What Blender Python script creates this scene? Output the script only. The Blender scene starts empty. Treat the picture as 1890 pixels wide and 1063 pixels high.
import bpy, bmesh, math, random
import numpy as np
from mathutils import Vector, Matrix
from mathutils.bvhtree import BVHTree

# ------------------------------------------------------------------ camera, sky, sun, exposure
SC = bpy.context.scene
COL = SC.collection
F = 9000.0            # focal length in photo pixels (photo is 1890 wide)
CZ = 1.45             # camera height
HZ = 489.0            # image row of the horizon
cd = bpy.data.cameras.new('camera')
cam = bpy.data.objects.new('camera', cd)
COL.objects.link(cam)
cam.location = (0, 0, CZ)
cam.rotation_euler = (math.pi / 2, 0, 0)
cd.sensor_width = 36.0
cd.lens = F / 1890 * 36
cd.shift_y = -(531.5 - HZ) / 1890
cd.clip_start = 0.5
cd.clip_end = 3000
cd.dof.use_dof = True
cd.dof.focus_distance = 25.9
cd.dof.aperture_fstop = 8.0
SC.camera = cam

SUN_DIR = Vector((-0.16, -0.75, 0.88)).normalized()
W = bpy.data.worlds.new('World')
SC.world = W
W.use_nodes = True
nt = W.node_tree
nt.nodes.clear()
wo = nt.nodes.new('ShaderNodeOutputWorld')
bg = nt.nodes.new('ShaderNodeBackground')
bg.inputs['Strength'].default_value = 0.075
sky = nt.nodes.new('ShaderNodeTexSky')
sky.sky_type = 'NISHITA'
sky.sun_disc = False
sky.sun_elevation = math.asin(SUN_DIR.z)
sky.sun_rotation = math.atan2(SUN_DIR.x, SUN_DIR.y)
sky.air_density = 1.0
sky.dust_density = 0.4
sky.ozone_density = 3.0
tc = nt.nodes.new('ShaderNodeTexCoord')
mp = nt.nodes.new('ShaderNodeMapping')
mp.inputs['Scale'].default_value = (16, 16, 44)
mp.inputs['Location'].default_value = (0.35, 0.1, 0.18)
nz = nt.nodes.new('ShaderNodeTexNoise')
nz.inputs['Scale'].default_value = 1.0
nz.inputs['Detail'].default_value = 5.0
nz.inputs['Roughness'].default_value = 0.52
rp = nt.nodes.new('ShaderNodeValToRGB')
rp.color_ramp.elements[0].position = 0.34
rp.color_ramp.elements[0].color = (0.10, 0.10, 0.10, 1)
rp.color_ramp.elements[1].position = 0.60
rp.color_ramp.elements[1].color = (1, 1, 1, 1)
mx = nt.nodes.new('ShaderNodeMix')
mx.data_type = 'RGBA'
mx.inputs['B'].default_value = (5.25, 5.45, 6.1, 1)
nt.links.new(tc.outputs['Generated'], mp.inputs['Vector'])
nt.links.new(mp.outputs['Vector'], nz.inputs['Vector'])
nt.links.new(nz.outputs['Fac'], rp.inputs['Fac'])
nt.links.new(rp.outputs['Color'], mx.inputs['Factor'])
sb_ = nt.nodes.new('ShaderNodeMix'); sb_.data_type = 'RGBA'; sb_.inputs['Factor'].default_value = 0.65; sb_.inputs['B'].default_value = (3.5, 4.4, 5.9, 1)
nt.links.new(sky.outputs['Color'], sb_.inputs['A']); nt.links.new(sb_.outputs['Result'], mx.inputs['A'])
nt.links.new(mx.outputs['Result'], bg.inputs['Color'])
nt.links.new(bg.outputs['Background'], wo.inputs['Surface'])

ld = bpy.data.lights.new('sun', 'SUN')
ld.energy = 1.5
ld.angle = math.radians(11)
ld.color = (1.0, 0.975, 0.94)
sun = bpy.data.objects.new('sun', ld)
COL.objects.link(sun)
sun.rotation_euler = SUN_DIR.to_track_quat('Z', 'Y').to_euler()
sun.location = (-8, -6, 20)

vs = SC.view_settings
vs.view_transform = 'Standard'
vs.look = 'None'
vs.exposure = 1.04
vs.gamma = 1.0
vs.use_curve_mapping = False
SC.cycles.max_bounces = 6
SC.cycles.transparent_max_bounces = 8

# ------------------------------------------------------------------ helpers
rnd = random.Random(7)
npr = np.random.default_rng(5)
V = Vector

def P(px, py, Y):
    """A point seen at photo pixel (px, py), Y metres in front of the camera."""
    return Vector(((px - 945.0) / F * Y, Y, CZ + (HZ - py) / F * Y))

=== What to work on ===
Exactly reproduce the material above.

=== The answer ===
What Blender Python script creates this scene? Output the script only. The Blender scene starts empty. Treat the picture as 1890 pixels wide and 1063 pixels high.
import bpy, bmesh, math, random
import numpy as np
from mathutils import Vector, Matrix
from mathutils.bvhtree import BVHTree

# ------------------------------------------------------------------ camera, sky, sun, exposure
SC = bpy.context.scene
COL = SC.collection
F = 9000.0            # focal length in photo pixels (photo is 1890 wide)
CZ = 1.45             # camera height
HZ = 489.0            # image row of the horizon
cd = bpy.data.cameras.new('camera')
cam = bpy.data.objects.new('camera', cd)
COL.objects.link(cam)
cam.location = (0, 0, CZ)
cam.rotation_euler = (math.pi / 2, 0, 0)
cd.sensor_width = 36.0
cd.lens = F / 1890 * 36
cd.shift_y = -(531.5 - HZ) / 1890
cd.clip_start = 0.5
cd.clip_end = 3000
cd.dof.use_dof = True
cd.dof.focus_distance = 25.9
cd.dof.aperture_fstop = 8.0
SC.camera = cam

SUN_DIR = Vector((-0.16, -0.75, 0.88)).normalized()
W = bpy.data.worlds.new('World')
SC.world = W
W.use_nodes = True
nt = W.node_tree
nt.nodes.clear()
wo = nt.nodes.new('ShaderNodeOutputWorld')
bg = nt.nodes.new('ShaderNodeBackground')
bg.inputs['Strength'].default_value = 0.075
sky = nt.nodes.new('ShaderNodeTexSky')
sky.sky_type = 'NISHITA'
sky.sun_disc = False
sky.sun_elevation = math.asin(SUN_DIR.z)
sky.sun_rotation = math.atan2(SUN_DIR.x, SUN_DIR.y)
sky.air_density = 1.0
sky.dust_density = 0.4
sky.ozone_density = 3.0
tc = nt.nodes.new('ShaderNodeTexCoord')
mp = nt.nodes.new('ShaderNodeMapping')
mp.inputs['Scale'].default_value = (16, 16, 44)
mp.inputs['Location'].default_value = (0.35, 0.1, 0.18)
nz = nt.nodes.new('ShaderNodeTexNoise')
nz.inputs['Scale'].default_value = 1.0
nz.inputs['Detail'].default_value = 5.0
nz.inputs['Roughness'].default_value = 0.52
rp = nt.nodes.new('ShaderNodeValToRGB')
rp.color_ramp.elements[0].position = 0.34
rp.color_ramp.elements[0].color = (0.10, 0.10, 0.10, 1)
rp.color_ramp.elements[1].position = 0.60
rp.color_ramp.elements[1].color = (1, 1, 1, 1)
mx = nt.nodes.new('ShaderNodeMix')
mx.data_type = 'RGBA'
mx.inputs['B'].default_value = (5.25, 5.45, 6.1, 1)
nt.links.new(tc.outputs['Generated'], mp.inputs['Vector'])
nt.links.new(mp.outputs['Vector'], nz.inputs['Vector'])
nt.links.new(nz.outputs['Fac'], rp.inputs['Fac'])
nt.links.new(rp.outputs['Color'], mx.inputs['Factor'])
sb_ = nt.nodes.new('ShaderNodeMix'); sb_.data_type = 'RGBA'; sb_.inputs['Factor'].default_value = 0.65; sb_.inputs['B'].default_value = (3.5, 4.4, 5.9, 1)
nt.links.new(sky.outputs['Color'], sb_.inputs['A']); nt.links.new(sb_.outputs['Result'], mx.inputs['A'])
nt.links.new(mx.outputs['Result'], bg.inputs['Color'])
nt.links.new(bg.outputs['Background'], wo.inputs['Surface'])

ld = bpy.data.lights.new('sun', 'SUN')
ld.energy = 1.5
ld.angle = math.radians(11)
ld.color = (1.0, 0.975, 0.94)
sun = bpy.data.objects.new('sun', ld)
COL.objects.link(sun)
sun.rotation_euler = SUN_DIR.to_track_quat('Z', 'Y').to_euler()
sun.location = (-8, -6, 20)

vs = SC.view_settings
vs.view_transform = 'Standard'
vs.look = 'None'
vs.exposure = 1.04
vs.gamma = 1.0
vs.use_curve_mapping = False
SC.cycles.max_bounces = 6
SC.cycles.transparent_max_bounces = 8

# ------------------------------------------------------------------ helpers
rnd = random.Random(7)
npr = np.random.default_rng(5)
V = Vector

def P(px, py, Y):
    """A point seen at photo pixel (px, py), Y metres in front of the camera."""
    return Vector(((px - 945.0) / F * Y, Y, CZ + (HZ - py) / F * Y))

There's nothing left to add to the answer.